Tens of thousands of people have paid tribute to Rosa Parks, whose defiance of discriminatory laws in the southern United States 50 years ago paved the way for the end of racial segregation. Mrs. Parks, who died at age 92, was given a send off from the U.S. Capitol where she lay in honor as thousands filed past her casket, and later African-American leaders paid tribute to her as a major figure in the fight for equality.
With a choir singing a spiritual hymn on the steps of the Capitol, an honor guard slowly carried the casket bearing Rosa Parks body to a waiting hearse.
There could not have been a more significant demonstration of her importance in U.S. history, and to Americans of every color, than the tribute given her by Congress.
She was the first woman to lie in repose in the ornate rotunda under the dome of the U.S. Capitol, joining former presidents and military heroes and others given the honor dating back to 1852.
The last such use of the Capitol rotunda was for former President Ronald Reagan in 2004.
Mrs. Parks was only the second African-American given the honor - after Jacob Joseph Chestnut, one of two U.S. Capitol police officers killed in the line of duty in 1998.
Thousands of Americans of all races stood in line to pay a final tribute. Those paying respects included African-American community and civil-rights leaders, members of Congress, and other dignitaries.
President Bush and his wife Laura were among them on Sunday, laying a wreath, as the chaplain of the U.S. Senate, Rear Admiral Barry Black, read a eulogy.
ADMIRAL BLACK: "We are grateful that by sitting down, this mother of the modern civil rights movement enabled millions to stand up in a better world."
In 1955, Mrs. Parks, then a 42-year-old seamstress in Montgomery, Alabama, refused to give up her seat on a city bus to a white man as required by the law then.
That small act of defiance sparked a 381-day bus boycott by African Americans, led by the late Rev. Martin Luther King Jr., an event that helped set off the civil-rights movement in the United States.
In November, 1956, the Supreme Court ruled segregation on transportation unconstitutional, setting the stage for other significant steps forward in the civil-rights movement.
At a memorial service at a church in Washington, D.C., Mrs. Parks was described as one of the most important figures in the struggle of African-Americans for equality and justice in America.
SENATOR EDWARD KENNEDY: "The light that shown in the Capitol last night, cast its beams all across this country and all across the world. The tears of the Parks family, were the tears of a nation that will remain eternally in the debt to this great woman who became a profile in courage for our time and all time."
OPRAH WINFREY: "A final thank you sister Rosa, for being a great woman who used your life to serve, to serve us all. That day that you refused to give up your seat on the bus, you sister Rosa changed the trajectory of my life, and the lives of so many other people in the world."

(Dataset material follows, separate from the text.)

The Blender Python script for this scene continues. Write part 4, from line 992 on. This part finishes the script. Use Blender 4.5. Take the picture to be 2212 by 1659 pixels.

Johnnie Carr was a childhood friend of Rosa Parks.
CARR: "We are celebrating the home going of a character, a true trooper, a true servant, a person who has given much to make this whole world a better place for all of us to live."
In honoring Rosa Parks, Congress, which awarded her a Congressional Gold Medal in 2000, said she was being recognized for her historic contributions as a great American.
President Bush ordered flags across the United States to be flown at half-staff in her honor.
In the procession taking Mrs. Parks to a memorial service Monday in a Washington, DC church, was an old white bus from Montgomery, Alabama, the vehicle on which she refused to give up her seat in 1955.
Rosa Parks will be buried Wednesday in Detroit, Michigan.